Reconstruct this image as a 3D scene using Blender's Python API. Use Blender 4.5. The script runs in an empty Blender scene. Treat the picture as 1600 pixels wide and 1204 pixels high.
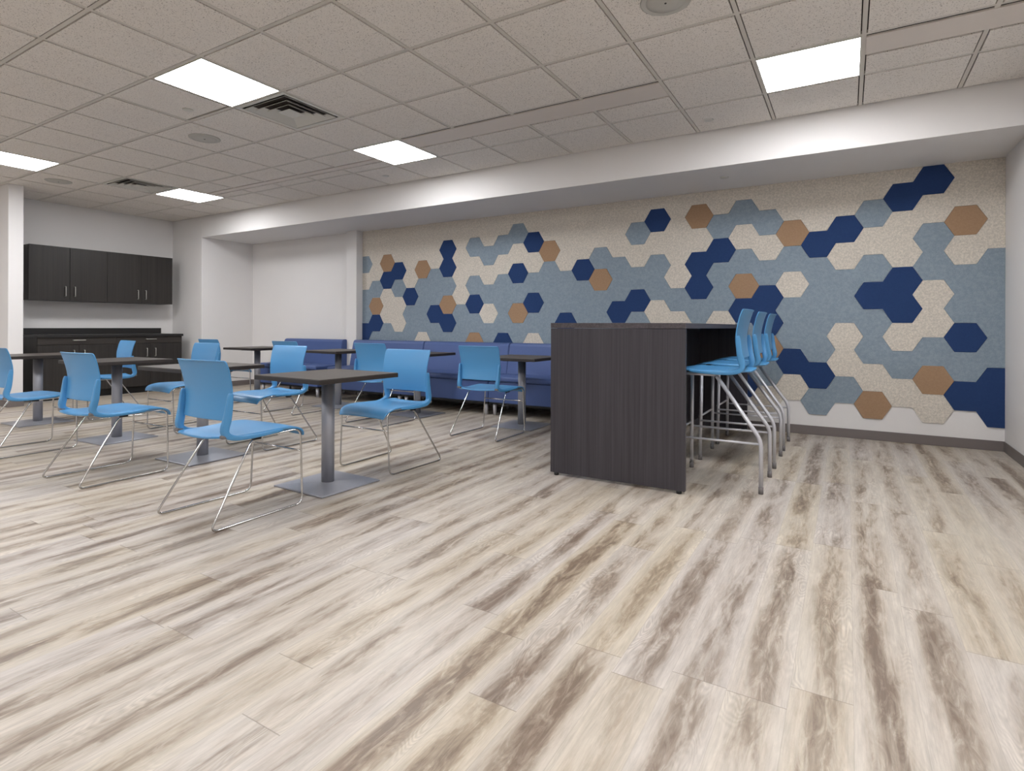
import bpy, bmesh, math, random
from mathutils import Vector, Matrix
random.seed(7)
PI = math.pi
COL = bpy.context.scene.collection
SC = bpy.context.scene

# ---------------------------------------------------------------- camera
CAM_H = 1.0114
YAW, ROLL = 0.5351, 0.0035
fwd = Vector((-math.sin(YAW), math.cos(YAW), 0))
rgt0 = Vector((math.cos(YAW), math.sin(YAW), 0))
up0 = Vector((0, 0, 1))
rgt = rgt0 * math.cos(ROLL) + up0 * math.sin(ROLL)
upv = up0 * math.cos(ROLL) - rgt0 * math.sin(ROLL)
cd = bpy.data.cameras.new('camera')
cam = bpy.data.objects.new('camera', cd)
COL.objects.link(cam)
M = Matrix.Identity(4)
for k in range(3):
    M[k][0] = rgt[k]; M[k][1] = upv[k]; M[k][2] = -fwd[k]
M[2][3] = CAM_H
cam.matrix_world = M
cd.sensor_fit = 'HORIZONTAL'
cd.sensor_width = 36.0
cd.lens = 872.42 / 1600 * 36.0
cd.shift_x = (800 - 807.28) / 1600
cd.shift_y = (509.85 - 602) / 1600
cd.clip_start = 0.05
SC.camera = cam

# ---------------------------------------------------------------- world, exposure
w = bpy.data.worlds.new('world'); SC.world = w
w.use_nodes = True
w.node_tree.nodes['Background'].inputs[0].default_value = (0.6, 0.65, 0.7, 1)
w.node_tree.nodes['Background'].inputs[1].default_value = 0.05
vs = SC.view_settings
vs.view_transform = 'Standard'
vs.look = 'None'
vs.gamma = 1
vs.use_curve_mapping = False
vs.exposure = 0.0
LAMP = 32.5       # strength of the square ceiling panels

# ---------------------------------------------------------------- dimensions
HC = 2.738        # ceiling
HS = 2.412        # underside of the soffit
YW = 5.974        # felt wall
YS = 5.088        # soffit face / wall beside the kitchenette
XR = 1.109        # right wall
XL = -9.695       # kitchenette wall
XA = -8.846       # side of the alcove
YF = -3.4         # wall behind the camera
TILE = 0.6096
GX, GY = -1.1403, 3.2616   # origin of the ceiling grid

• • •

▸ **GIVEN TASK**: Write out the whole listing again, exactly, with no pictures.

▸ **SOLUTION TO THIS TASK**:
Reconstruct this image as a 3D scene using Blender's Python API. Use Blender 4.5. The script runs in an empty Blender scene. Treat the picture as 1600 pixels wide and 1204 pixels high.
import bpy, bmesh, math, random
from mathutils import Vector, Matrix
random.seed(7)
PI = math.pi
COL = bpy.context.scene.collection
SC = bpy.context.scene

# ---------------------------------------------------------------- camera
CAM_H = 1.0114
YAW, ROLL = 0.5351, 0.0035
fwd = Vector((-math.sin(YAW), math.cos(YAW), 0))
rgt0 = Vector((math.cos(YAW), math.sin(YAW), 0))
up0 = Vector((0, 0, 1))
rgt = rgt0 * math.cos(ROLL) + up0 * math.sin(ROLL)
upv = up0 * math.cos(ROLL) - rgt0 * math.sin(ROLL)
cd = bpy.data.cameras.new('camera')
cam = bpy.data.objects.new('camera', cd)
COL.objects.link(cam)
M = Matrix.Identity(4)
for k in range(3):
    M[k][0] = rgt[k]; M[k][1] = upv[k]; M[k][2] = -fwd[k]
M[2][3] = CAM_H
cam.matrix_world = M
cd.sensor_fit = 'HORIZONTAL'
cd.sensor_width = 36.0
cd.lens = 872.42 / 1600 * 36.0
cd.shift_x = (800 - 807.28) / 1600
cd.shift_y = (509.85 - 602) / 1600
cd.clip_start = 0.05
SC.camera = cam

# ---------------------------------------------------------------- world, exposure
w = bpy.data.worlds.new('world'); SC.world = w
w.use_nodes = True
w.node_tree.nodes['Background'].inputs[0].default_value = (0.6, 0.65, 0.7, 1)
w.node_tree.nodes['Background'].inputs[1].default_value = 0.05
vs = SC.view_settings
vs.view_transform = 'Standard'
vs.look = 'None'
vs.gamma = 1
vs.use_curve_mapping = False
vs.exposure = 0.0
LAMP = 32.5       # strength of the square ceiling panels

# ---------------------------------------------------------------- dimensions
HC = 2.738        # ceiling
HS = 2.412        # underside of the soffit
YW = 5.974        # felt wall
YS = 5.088        # soffit face / wall beside the kitchenette
XR = 1.109        # right wall
XL = -9.695       # kitchenette wall
XA = -8.846       # side of the alcove
YF = -3.4         # wall behind the camera
TILE = 0.6096
GX, GY = -1.1403, 3.2616   # origin of the ceiling grid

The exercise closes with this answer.